Spinel-covered interlayer MgO enhances the performance of BiVO4 photocatalytic ammonia synthesis

In order to respond to the call for low emissions and low energy consumption, photoelectrochemical (PEC) ammonia synthesis is used to replace the Haber-Bosch method of nitrogen reduction, and highly efficient photoelectrocatalysts were used to reduce the reaction energy barrier. In this paper, the interlayer MgO and base BiVO₄ were successfully compounded by a simple electrodeposition method, and the spinel MCo₂O₄ (M=Zn, Mn) was compounded on MgO/BiVO₄ by a hydrothermal method, forming a sandwich structure of MCo₂O₄/MgO/BiVO₄ (M=Zn, Mn). The research shows that the sandwich structure constructed by MgO as the intermediate layer can reduce the excessive surface defects of photocatalyst, effectively reduce the recombination of photogenerated charge, promote the directional migration and separation of photogenerated charge, and improve the photocurrent density and photoelectric conversion efficiency.
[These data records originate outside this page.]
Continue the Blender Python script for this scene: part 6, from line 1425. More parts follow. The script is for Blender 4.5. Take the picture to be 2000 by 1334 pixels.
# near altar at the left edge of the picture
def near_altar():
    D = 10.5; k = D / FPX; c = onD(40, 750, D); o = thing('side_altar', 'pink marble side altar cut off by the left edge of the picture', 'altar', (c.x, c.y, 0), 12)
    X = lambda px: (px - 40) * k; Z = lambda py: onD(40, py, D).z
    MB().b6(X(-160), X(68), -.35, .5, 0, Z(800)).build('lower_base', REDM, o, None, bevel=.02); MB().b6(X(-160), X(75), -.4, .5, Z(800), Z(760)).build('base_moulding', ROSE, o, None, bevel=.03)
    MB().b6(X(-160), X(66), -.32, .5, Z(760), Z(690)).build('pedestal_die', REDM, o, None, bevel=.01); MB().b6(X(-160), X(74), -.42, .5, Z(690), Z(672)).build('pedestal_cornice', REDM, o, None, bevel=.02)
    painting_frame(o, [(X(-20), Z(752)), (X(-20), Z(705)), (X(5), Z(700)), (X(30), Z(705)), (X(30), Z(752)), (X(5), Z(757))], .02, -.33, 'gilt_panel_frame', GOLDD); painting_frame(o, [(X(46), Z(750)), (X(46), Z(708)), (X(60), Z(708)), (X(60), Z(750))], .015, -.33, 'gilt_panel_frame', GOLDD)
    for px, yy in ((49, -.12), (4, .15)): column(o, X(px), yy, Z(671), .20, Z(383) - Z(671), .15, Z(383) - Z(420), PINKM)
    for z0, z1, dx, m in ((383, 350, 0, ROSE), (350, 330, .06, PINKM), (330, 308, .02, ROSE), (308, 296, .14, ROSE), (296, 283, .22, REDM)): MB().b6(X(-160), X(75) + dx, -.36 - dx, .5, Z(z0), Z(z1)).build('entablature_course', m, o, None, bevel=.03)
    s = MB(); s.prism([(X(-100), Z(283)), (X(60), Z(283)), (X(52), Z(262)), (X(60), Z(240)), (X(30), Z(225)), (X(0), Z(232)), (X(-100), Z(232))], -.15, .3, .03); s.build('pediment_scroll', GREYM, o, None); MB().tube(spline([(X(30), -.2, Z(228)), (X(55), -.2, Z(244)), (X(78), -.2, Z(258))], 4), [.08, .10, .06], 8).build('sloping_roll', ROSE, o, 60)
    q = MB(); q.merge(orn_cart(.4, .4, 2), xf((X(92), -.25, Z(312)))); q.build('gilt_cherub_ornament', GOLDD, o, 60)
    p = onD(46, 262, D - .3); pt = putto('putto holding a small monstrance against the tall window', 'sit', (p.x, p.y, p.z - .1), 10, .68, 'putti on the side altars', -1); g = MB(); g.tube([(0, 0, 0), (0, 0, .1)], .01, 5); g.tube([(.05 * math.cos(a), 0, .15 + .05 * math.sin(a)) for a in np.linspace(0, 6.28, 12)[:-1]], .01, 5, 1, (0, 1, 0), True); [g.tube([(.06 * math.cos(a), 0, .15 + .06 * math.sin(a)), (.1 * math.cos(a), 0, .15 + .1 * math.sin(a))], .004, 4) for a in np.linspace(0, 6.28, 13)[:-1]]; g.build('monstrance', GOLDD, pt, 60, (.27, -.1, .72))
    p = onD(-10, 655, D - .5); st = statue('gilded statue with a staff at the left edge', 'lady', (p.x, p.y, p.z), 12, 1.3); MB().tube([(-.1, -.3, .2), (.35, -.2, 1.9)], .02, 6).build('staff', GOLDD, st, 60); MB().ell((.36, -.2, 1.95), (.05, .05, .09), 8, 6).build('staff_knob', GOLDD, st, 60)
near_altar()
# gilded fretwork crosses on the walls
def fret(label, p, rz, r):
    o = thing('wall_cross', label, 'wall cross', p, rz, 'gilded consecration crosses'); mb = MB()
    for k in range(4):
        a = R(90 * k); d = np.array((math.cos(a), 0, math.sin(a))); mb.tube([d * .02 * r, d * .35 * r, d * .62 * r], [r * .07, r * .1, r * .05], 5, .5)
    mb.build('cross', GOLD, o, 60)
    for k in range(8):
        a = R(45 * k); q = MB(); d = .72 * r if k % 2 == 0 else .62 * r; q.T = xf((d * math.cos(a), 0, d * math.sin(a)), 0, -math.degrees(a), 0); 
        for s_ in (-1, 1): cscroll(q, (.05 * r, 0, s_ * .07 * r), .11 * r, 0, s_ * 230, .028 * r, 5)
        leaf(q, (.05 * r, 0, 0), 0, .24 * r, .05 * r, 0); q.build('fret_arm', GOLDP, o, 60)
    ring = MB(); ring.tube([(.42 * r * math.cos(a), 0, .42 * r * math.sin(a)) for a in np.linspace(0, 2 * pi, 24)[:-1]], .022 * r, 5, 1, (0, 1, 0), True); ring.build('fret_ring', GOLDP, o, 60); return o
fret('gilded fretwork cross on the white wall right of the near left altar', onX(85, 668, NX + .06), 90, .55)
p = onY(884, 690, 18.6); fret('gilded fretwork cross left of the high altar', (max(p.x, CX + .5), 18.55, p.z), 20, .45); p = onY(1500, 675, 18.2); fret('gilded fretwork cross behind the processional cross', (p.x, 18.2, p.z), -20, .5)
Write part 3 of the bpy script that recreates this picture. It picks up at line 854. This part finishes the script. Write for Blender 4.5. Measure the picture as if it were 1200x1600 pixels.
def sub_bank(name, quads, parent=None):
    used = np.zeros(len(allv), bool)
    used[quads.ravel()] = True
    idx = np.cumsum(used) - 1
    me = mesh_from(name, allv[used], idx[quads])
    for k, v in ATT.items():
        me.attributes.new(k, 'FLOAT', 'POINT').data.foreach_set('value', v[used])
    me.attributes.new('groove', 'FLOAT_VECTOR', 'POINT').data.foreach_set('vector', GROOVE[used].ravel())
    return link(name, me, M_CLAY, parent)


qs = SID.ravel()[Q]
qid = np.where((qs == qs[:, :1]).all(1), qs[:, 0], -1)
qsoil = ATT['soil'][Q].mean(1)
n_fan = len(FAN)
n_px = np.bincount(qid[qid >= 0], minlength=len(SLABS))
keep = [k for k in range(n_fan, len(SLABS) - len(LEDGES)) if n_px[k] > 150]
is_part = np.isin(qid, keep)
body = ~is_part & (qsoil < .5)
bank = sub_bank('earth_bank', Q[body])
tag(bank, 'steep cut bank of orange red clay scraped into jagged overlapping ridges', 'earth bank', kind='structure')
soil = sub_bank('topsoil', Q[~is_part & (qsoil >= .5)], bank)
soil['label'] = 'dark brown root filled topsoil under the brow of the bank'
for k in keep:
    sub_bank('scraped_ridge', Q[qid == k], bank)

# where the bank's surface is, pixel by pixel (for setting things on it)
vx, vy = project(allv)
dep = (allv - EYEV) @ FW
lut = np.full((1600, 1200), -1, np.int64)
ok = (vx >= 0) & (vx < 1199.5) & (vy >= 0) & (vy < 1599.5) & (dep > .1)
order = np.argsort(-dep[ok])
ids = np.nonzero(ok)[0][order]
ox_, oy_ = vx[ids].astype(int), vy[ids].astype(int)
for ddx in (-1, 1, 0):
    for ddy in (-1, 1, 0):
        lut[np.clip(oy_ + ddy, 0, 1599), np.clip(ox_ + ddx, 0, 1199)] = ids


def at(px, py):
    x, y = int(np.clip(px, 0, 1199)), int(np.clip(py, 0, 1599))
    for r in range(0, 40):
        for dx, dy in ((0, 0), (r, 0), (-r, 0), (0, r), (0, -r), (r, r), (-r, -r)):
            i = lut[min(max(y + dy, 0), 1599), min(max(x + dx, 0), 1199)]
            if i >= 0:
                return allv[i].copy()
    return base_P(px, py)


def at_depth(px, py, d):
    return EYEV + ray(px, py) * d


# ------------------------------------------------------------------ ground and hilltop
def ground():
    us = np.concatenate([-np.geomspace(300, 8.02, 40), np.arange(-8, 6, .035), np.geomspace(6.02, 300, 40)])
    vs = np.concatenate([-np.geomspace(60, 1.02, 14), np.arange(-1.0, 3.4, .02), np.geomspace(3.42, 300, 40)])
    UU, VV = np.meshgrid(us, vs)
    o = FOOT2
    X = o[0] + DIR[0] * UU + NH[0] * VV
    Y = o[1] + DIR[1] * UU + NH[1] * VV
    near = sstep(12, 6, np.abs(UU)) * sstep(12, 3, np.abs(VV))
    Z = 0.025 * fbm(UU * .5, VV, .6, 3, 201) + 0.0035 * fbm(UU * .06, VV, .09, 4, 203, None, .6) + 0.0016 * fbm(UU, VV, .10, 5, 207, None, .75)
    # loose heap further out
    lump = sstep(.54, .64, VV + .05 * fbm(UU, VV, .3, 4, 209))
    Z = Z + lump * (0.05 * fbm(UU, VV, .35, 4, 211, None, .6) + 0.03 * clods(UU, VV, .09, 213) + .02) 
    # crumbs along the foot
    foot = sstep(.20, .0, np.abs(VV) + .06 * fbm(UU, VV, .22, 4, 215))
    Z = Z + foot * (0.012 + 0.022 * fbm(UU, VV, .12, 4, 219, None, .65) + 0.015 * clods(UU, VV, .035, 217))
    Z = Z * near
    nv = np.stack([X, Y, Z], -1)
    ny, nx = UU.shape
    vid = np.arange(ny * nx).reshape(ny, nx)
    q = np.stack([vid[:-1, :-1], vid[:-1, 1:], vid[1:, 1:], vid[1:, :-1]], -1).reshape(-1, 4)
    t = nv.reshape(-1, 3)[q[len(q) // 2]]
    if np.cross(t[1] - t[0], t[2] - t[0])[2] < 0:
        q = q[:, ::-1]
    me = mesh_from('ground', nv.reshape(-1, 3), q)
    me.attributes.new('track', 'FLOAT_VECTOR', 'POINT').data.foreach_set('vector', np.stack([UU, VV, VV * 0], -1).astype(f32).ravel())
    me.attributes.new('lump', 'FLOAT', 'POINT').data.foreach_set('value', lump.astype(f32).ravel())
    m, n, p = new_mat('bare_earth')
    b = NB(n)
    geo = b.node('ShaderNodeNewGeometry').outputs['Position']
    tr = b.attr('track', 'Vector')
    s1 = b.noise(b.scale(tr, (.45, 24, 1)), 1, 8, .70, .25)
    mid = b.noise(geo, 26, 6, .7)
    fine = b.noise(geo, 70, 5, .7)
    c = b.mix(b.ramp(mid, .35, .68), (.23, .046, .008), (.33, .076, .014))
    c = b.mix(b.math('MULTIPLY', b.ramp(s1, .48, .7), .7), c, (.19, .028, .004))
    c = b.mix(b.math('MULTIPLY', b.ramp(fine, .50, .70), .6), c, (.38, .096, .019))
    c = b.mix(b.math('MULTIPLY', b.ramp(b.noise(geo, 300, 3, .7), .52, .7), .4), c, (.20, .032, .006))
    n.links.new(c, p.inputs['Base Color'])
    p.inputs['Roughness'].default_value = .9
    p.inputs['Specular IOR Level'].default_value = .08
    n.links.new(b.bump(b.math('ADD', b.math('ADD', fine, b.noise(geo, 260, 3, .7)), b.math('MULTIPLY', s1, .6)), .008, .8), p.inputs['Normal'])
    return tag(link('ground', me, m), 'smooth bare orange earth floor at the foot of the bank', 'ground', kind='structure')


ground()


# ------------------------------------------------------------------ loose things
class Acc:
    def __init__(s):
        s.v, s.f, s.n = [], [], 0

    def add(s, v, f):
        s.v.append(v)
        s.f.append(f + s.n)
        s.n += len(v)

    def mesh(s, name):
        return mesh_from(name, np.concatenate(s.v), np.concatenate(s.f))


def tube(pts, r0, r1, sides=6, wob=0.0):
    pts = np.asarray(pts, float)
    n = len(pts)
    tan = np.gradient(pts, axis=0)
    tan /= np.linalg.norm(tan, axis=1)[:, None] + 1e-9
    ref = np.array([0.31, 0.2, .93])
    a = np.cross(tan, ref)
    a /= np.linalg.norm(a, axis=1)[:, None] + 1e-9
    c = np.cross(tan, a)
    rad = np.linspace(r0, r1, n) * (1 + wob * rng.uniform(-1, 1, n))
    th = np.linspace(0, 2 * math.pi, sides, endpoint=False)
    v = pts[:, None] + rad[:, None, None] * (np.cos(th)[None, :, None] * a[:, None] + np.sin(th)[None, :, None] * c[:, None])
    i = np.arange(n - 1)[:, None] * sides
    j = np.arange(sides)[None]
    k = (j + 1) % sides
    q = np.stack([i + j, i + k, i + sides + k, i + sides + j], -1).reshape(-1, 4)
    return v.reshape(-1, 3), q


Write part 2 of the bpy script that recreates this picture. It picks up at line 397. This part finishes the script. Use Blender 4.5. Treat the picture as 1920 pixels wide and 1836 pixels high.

MCo₂O₄ (M=Zn, Mn) is a nitrogen reduction cocatalyst, which forms a heterojunction with n-type BiVO₄ and inhibits the recombination of photogenerated electrons. The synergistic effect of MCo₂O₄(M=Zn, Mn) and MgO accelerates the surface charge transfer efficiency and enhances the photoelectricity ammonia synthesis efficiency. The PEC ammonia synthesis efficiency reached more than 30 µmol h⁻¹ g⁻¹_cat, and the Faradaic efficiency(FE) is over 30%.